Tobias Wehnert hatte sich vor gut anderthalb Jahren dafür entschieden, alle seine Kühe mit einem Bolus auszurüsten. Seither macht er dies auch bei jeder jungen Kuh, nachdem sie das erste Mal gekalbt hat. So setzen sich die Kosten zusammen:

  • 35 .– Fr. pro Bolus. Lebt die Kuh länger als der Bolus – dessen Batterie hat eine Laufzeit von rund vier Jahren – liefert Smaxtec kostenlos einen neuen.
  • 6000.– Fr. für die Basisinstallation im Stall. Im Preis inbegriffen seien die Geräte (Base Station, Climate Sensor, Bolus-Eingeber), die Installation, Schulungen und weitere Leistungen, sagt Lukas Baumann.
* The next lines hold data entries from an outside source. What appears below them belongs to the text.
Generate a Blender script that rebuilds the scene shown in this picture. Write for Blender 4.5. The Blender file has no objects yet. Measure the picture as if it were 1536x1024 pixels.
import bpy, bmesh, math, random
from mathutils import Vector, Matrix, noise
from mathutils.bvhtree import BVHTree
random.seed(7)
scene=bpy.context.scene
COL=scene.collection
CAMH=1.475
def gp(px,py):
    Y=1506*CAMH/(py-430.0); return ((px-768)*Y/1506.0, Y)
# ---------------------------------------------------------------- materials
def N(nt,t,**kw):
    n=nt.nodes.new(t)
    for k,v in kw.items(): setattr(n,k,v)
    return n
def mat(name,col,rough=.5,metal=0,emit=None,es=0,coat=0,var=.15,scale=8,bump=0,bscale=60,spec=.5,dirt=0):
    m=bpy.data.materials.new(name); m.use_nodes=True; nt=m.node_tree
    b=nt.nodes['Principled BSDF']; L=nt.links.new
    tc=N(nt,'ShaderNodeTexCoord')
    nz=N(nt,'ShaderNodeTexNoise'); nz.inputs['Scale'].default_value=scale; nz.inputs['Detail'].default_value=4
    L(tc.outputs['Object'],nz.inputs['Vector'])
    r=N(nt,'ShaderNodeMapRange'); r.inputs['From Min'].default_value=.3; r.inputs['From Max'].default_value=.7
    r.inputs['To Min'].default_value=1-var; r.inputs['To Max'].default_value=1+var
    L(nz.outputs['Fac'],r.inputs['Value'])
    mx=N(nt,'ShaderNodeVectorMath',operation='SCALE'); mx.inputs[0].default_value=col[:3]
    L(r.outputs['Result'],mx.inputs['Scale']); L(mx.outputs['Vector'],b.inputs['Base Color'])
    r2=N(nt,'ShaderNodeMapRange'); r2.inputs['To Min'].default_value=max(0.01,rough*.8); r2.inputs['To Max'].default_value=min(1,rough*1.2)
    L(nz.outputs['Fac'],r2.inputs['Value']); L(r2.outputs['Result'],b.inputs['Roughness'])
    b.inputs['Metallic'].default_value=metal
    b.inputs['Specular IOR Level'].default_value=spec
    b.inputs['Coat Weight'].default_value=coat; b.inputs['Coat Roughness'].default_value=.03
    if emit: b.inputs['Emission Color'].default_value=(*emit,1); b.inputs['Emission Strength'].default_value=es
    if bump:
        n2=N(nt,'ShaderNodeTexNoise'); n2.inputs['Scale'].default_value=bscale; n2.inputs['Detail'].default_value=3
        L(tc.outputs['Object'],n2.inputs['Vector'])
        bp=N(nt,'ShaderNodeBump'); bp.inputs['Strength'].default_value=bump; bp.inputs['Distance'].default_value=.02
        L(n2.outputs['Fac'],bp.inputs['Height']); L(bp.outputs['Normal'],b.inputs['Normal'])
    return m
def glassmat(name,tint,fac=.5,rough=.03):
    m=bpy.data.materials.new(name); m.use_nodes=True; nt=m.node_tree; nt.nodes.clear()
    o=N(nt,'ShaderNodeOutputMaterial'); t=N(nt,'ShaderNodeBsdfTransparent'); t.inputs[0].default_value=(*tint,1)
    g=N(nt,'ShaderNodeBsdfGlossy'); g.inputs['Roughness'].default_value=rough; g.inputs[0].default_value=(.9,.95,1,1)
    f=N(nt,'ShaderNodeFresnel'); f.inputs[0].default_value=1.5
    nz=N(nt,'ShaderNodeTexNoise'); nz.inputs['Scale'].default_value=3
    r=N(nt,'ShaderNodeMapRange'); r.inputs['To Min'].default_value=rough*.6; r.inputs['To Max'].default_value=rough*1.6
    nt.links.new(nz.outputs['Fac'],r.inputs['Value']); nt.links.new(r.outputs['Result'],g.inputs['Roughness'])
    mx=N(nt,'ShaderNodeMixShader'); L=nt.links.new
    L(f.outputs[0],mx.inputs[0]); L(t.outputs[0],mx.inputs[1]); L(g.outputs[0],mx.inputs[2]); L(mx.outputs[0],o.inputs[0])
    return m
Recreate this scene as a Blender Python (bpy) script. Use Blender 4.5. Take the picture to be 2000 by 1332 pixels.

  • 3.70 Fr. pro Bolus und Monat, für den Unterhalt und die Unterstützung durch Smaxtec.

«Die Anfangsinvestition kann abschrecken. Aber für mich hat es sich gelohnt. Denn meine Kühe sind gesünder und kosten somit weniger», erklärt Tobias Wehnert. Gut möglich also, dass seine Kühe den Bolus überleben werden.